## DATA LINES
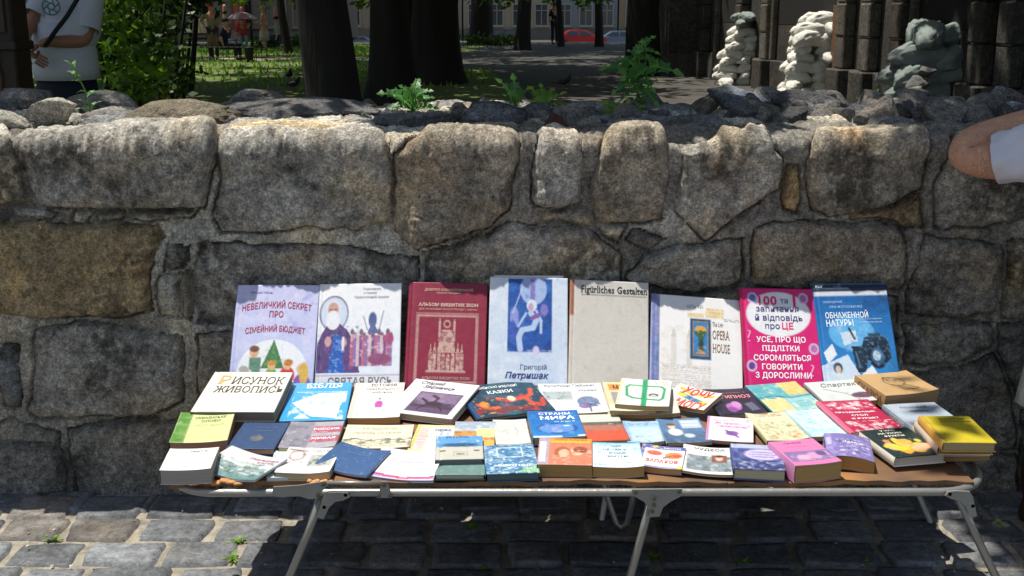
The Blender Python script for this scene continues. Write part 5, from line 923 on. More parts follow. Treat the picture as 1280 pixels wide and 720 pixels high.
def crown_mesh(seed,rad=4.2,h=3.2,ncl=70,n=75,size=.34):
    r=np.random.RandomState(seed); cl=[]
    for k in range(ncl):
        a=r.rand()*6.283; q=r.rand()**.5*rad; z=(r.rand()-.35)*h*(1-.4*(q/rad)**2); cl.append((q*math.cos(a),q*math.sin(a),z,.55+.65*r.rand()))
    return leafcloud(cl,size,n,seed)
CR=[meshd('crown',*crown_mesh(s),M['leaf']) for s in(1,2,3)]
def trunk(root,r0,h,lean=(0,0),flare=1.5,limbs=4,seed=0,rad=3.2):
    rr_=random.Random(seed); mb=MB(); seg=22; V=[];F=[]; n=16
    for i in range(n+1):
        t=i/n; z=-.1+h*t; r_=r0*(1+(flare-1)*math.exp(-t*h/.35))*(1-.35*t)
        for k in range(seg):
            q=2*math.pi*k/seg; w=1+.07*math.sin(q*5+seed)+.04*math.sin(q*11+z*2)+(.12*math.sin(q*3+seed*2)*math.exp(-t*h/.5))
            V.append((lean[0]*t+r_*w*math.cos(q)+.04*math.sin(z*1.3+seed),lean[1]*t+r_*w*math.sin(q),z))
    for i in range(n):
        for k in range(seg): F.append((i*seg+k,i*seg+(k+1)%seg,(i+1)*seg+(k+1)%seg,(i+1)*seg+k))
    mk('trunk',V,F,M['bark'],root,smooth=True)
    for k in range(limbs):
        a=6.283*k/limbs+rr_.random(); L=rad*(.6+.4*rr_.random()); z0=h*.85; p=[(lean[0]*.9,lean[1]*.9,z0)]
        for j in(1,2,3,4): p.append((lean[0]+L*j/4*math.cos(a)+rr_.uniform(-.2,.2),lean[1]+L*j/4*math.sin(a)+rr_.uniform(-.2,.2),z0+.6*j+rr_.uniform(-.1,.3)))
        MB().tube(p,[r0*.42,r0*.34,r0*.24,r0*.15,r0*.05],8).build('limb',M['bark'],root,True)
TG='old park trees with thick dark trunks'
def tree(x,y,r,lab,h=4.6,sc=1,ci=0,lean=(0,0),flare=1.5,rad=3.2,crown=True,cz=1.7,seed=0,grp=TG,co=(0,0)):
    t=empty('tree',(x,y,float(gz(y))),0,lab,'tree',grp); trunk(t,r,h,lean,flare,5,seed,rad*.8)
    if crown: c=link('crown',CR[ci],t,(lean[0]+co[0],lean[1]+co[1],h+cz),(0,0,seed*1.3),(sc,sc,1))
    return t
def X_(px,y): return W(px,100,y=y).x
big=tree(X_(414,9.6),9.6,.235,'thickest straight dark tree trunk standing closest behind the wall, above the white monk book',5,1.05,0,(-.25,.2),1.25,seed=1)
# its boughs spread over the wall; clumps placed where the photograph shows shade on the stones
cl=[]
r=np.random.RandomState(5)
def shade(x,y,z,h,rad,m=1): cl.append((x-SX*(h-z),y-SY*(h-z),h,rad,m))
for k in range(36):
    x=-.75+3.1*r.rand(); y=3.86+1.3*r.rand(); shade(x,y,1.15,3.6+2.4*r.rand(),.26+.12*r.rand())
for k in range(7): shade(-.25+1.0*r.rand(),3.72,1.12,3.4+1.0*r.rand(),.17,.7)
for k in range(40): shade(-.36+1.12*(k+.5)/40,3.52+.12*r.rand(),1.12,2.4+.5*r.rand(),.09+.03*r.rand(),.5)
for k in range(10): shade(1.35+.25*r.rand() if k%2 else 1.9+.6*r.rand(),3.4+.2*r.rand(),1.12,3.4+1.2*r.rand(),.18,.7)
for k in range(40): shade(1.36+2.0*r.rand(),2.45+.9*r.rand(),.0,3.6+2.0*r.rand(),.26)
for k in range(5): shade(1.0+.25*r.rand(),2.6+.4*r.rand(),.5,4.2+1.0*r.rand(),.06,.05)
for k in range(16): shade(-2.6+1.9*r.rand(),3.95+.8*r.rand(),1.15,3.8+1.8*r.rand(),.26)
for k in range(60): shade(-5+9*r.rand(),4.9+4*r.rand(),.2,4.5+2.4*r.rand(),.6,1.6)
V,F=leafcloud(cl,.15,95,11); bp_=np.array([big.location.x,big.location.y,0])
mk('bough_leaves',V-bp_,F,M['leaf'],big)
for q in([(-.2,-.2,4.6),(.6,-2.2,5.1),(1.4,-4.0,4.9),(2.4,-5.0,4.8),(3.4,-5.1,4.7)],[(-.2,0,4.3),(.1,-2.5,5),(.7,-4.6,4.8),(1.2,-5.0,4.5)],[(-.2,0,4.4),(-.8,-2,5),(-1.1,-4,4.9),(-.6,-4.9,4.6)]): MB().tube(q,[.12,.09,.06,.035,.015][:len(q)],8).build('limb',M['bark'],big,True)
tree(X_(488,17),17,.30,'broad dark tree trunk with flared root, immediately right of the thickest trunk',5,.9,1,(.1,0),2.1,seed=2,co=(-1,0))
tree(X_(545,24),24,.50,'wide dark trunk further back, touching the flared trunk on its right',6,1.0,2,(.2,0),1.5,seed=3,co=(-2.0,1))
tree(X_(518,27),27,.36,'dark trunk half hidden between the flared trunk and the wide trunk',6,1.0,0,(0,0),1.4,seed=4,co=(-2,1))
tree(X_(655,44),44,.28,'mid-distance trunk at the end of the lawn, left of the walking man',6,1.2,1,(0,0),1.3,seed=5)
tree(X_(602,52),52,.52,'far thick trunk standing in front of the dark parked car',6,1.2,2,(0,0),1.2,seed=6)
tree(X_(700,48),48,.13,'thin trunk just right of the walking man',6,.9,0,(-.3,0),1.2,seed=7)
tree(X_(747,48),48,.17,'slim trunk in front of the red car',6,1.0,1,(0,0),1.2,seed=8)
tree(X_(803,27),27,.40,'thick black trunk beside the grey church buttress',6,.75,2,(0,0),1.2,seed=9,co=(-1.5,3.4))
tree(X_(364,40),40,.14,'thin leaning tree beside the low iron fence, left of the thickest trunk',5,1.0,0,(-.6,0),1.3,seed=10)
tree(X_(228,21),21,.085,'thin dark forked tree in the bushes at the left',4.2,.9,1,(-.5,0),1.3,seed=11)
tree(X_(238,21.5),21.5,.05,'thinnest dark sapling beside the forked tree in the bushes',4,.7,2,(.4,0),1.3,seed=12)
tree(X_(318,46),46,.06,'thin pole-like trunk next to the woman with the red headscarf',5,.8,2,(0,0),1.2,seed=22)
i=0
for x,y in[(-12,9),(-14,18),(-8.5,23),(-12,28),(-19,34),(-17,44),(-9,47),(-7,58),(2.2,16),(3,23),(1.2,33),(3.8,36),(-24,22),(-26,50),(6,52),(-16,60),(0,60),(8,62),(-5,31)]:
    if W(640,0,y=y).z>0 and abs(x)<.44*y: # inside the view: crown only high above, trunk kept off the visible gaps
        pass
    i+=1; px=640+x/(y*.971+.35)*1420
    if 0<px<1280: 
        continue
    tree(x,y,.3,['park tree left of the view, near the wooden stand','park tree left of the view beyond the bushes','park tree right of the view beside the church','far park tree left of the view','park tree far outside the left edge','park tree by the far street, left','park tree hidden outside the picture'][min(i%7,6)]+', shading the ground',6,1.3,i%3,seed=30+i)
# high canopy joining the crowns over the path (belongs to the trees standing there)
def overhead(root,pts,seed,size=.5,n=70):
    V,F=leafcloud(pts,size,n,seed); mk('high_crown',V-np.array(root.location),F,M['leaf'],root)
def canopy(x0,x1,y0,y1,nn,gaps,seed,zlo=7,zhi=10,rad=1.3):
    r=np.random.RandomState(seed); out=[]
    while len(out)<nn:
        x=x0+(x1-x0)*r.rand(); y=y0+(y1-y0)*r.rand(); z=zlo+(zhi-zlo)*r.rand(); gx,gy=x+SX*z,y+SY*z
        if any(a<gx<b and c<gy<d for a,b,c,d in gaps): continue
        out.append((x,y,z,rad*(.6+.7*r.rand())))
    return out
GAPS=[(-13.5,-4.6,25,29.6),(-13,-5.5,30.2,34.2),(-15,-5.4,35.5,42),(2.4,7.6,16.8,26.2),(-2,4.6,23.4,24.1),(-1,7,48.5,49.6),(-14,-6,8,15),(-6.8,-2.6,9,17)]
overhead(bpy.data.objects['tree.001'],canopy(-14,10,10,26,215,GAPS,1,zlo=5.5,zhi=9.5),1)
overhead(bpy.data.objects['tree.002'],canopy(-18,8,24,40,215,GAPS,2,zlo=6,zhi=10),2)
overhead(bpy.data.objects['tree.004'],canopy(-20,9,40,56,170,GAPS,3,zlo=6.5,zhi=11),3,.6,60)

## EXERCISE
Copy, from the material, each line that holds the string "wide".

## FULL OUTPUT
The Blender Python script for this scene continues. Write part 5, from line 923 on. More parts follow. Treat the picture as 1280 pixels wide and 720 pixels high.
tree(X_(545,24),24,.50,'wide dark trunk further back, touching the flared trunk on its right',6,1.0,2,(.2,0),1.5,seed=3,co=(-2.0,1))
tree(X_(518,27),27,.36,'dark trunk half hidden between the flared trunk and the wide trunk',6,1.0,0,(0,0),1.4,seed=4,co=(-2,1))